DATASET EXTRACT -
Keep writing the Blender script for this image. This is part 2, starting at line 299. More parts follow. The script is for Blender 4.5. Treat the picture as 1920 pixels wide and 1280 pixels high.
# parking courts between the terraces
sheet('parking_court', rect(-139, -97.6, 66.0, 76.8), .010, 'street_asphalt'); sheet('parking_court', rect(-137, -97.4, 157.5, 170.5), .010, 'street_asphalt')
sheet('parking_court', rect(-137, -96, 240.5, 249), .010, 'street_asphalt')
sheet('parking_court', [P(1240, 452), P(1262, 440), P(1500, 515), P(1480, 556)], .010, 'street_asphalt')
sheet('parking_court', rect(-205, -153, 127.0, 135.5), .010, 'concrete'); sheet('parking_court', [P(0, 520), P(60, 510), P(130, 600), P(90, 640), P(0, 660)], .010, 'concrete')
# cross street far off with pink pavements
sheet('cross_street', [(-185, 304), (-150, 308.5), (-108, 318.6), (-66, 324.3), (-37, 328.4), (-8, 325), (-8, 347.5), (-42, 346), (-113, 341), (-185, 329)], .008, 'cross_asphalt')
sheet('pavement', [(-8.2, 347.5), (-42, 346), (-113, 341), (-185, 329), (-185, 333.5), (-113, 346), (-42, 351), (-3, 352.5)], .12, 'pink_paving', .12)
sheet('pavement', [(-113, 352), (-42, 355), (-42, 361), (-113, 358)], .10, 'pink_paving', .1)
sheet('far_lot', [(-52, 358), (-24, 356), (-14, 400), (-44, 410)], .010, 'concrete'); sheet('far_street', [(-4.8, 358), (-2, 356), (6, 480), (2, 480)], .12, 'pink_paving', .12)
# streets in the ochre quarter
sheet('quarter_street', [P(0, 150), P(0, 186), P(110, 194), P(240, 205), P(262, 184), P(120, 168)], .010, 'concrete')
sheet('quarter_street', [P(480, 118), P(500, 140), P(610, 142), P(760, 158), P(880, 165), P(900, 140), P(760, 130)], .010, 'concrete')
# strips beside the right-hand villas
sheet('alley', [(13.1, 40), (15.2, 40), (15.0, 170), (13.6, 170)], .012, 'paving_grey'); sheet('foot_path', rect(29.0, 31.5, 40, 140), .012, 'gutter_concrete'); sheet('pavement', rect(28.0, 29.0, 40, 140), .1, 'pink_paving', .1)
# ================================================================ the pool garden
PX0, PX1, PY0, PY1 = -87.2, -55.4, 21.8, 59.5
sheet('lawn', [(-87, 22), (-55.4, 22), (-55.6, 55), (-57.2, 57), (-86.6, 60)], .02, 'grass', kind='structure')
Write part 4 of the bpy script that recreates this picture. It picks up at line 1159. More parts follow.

PROBLEM STATEMENT - Copy each record from above exactly, and include every line.

EXERCISE OUTPUT -
Keep writing the Blender script for this image. This is part 2, starting at line 299. More parts follow. The script is for Blender 4.5. Treat the picture as 1920 pixels wide and 1280 pixels high.
# parking courts between the terraces
sheet('parking_court', rect(-139, -97.6, 66.0, 76.8), .010, 'street_asphalt'); sheet('parking_court', rect(-137, -97.4, 157.5, 170.5), .010, 'street_asphalt')
sheet('parking_court', rect(-137, -96, 240.5, 249), .010, 'street_asphalt')
sheet('parking_court', [P(1240, 452), P(1262, 440), P(1500, 515), P(1480, 556)], .010, 'street_asphalt')
sheet('parking_court', rect(-205, -153, 127.0, 135.5), .010, 'concrete'); sheet('parking_court', [P(0, 520), P(60, 510), P(130, 600), P(90, 640), P(0, 660)], .010, 'concrete')
# cross street far off with pink pavements
sheet('cross_street', [(-185, 304), (-150, 308.5), (-108, 318.6), (-66, 324.3), (-37, 328.4), (-8, 325), (-8, 347.5), (-42, 346), (-113, 341), (-185, 329)], .008, 'cross_asphalt')
sheet('pavement', [(-8.2, 347.5), (-42, 346), (-113, 341), (-185, 329), (-185, 333.5), (-113, 346), (-42, 351), (-3, 352.5)], .12, 'pink_paving', .12)
sheet('pavement', [(-113, 352), (-42, 355), (-42, 361), (-113, 358)], .10, 'pink_paving', .1)
sheet('far_lot', [(-52, 358), (-24, 356), (-14, 400), (-44, 410)], .010, 'concrete'); sheet('far_street', [(-4.8, 358), (-2, 356), (6, 480), (2, 480)], .12, 'pink_paving', .12)
# streets in the ochre quarter
sheet('quarter_street', [P(0, 150), P(0, 186), P(110, 194), P(240, 205), P(262, 184), P(120, 168)], .010, 'concrete')
sheet('quarter_street', [P(480, 118), P(500, 140), P(610, 142), P(760, 158), P(880, 165), P(900, 140), P(760, 130)], .010, 'concrete')
# strips beside the right-hand villas
sheet('alley', [(13.1, 40), (15.2, 40), (15.0, 170), (13.6, 170)], .012, 'paving_grey'); sheet('foot_path', rect(29.0, 31.5, 40, 140), .012, 'gutter_concrete'); sheet('pavement', rect(28.0, 29.0, 40, 140), .1, 'pink_paving', .1)
# ================================================================ the pool garden
PX0, PX1, PY0, PY1 = -87.2, -55.4, 21.8, 59.5
sheet('lawn', [(-87, 22), (-55.4, 22), (-55.6, 55), (-57.2, 57), (-86.6, 60)], .02, 'grass', kind='structure')
Write part 4 of the bpy script that recreates this picture. It picks up at line 1159. More parts follow.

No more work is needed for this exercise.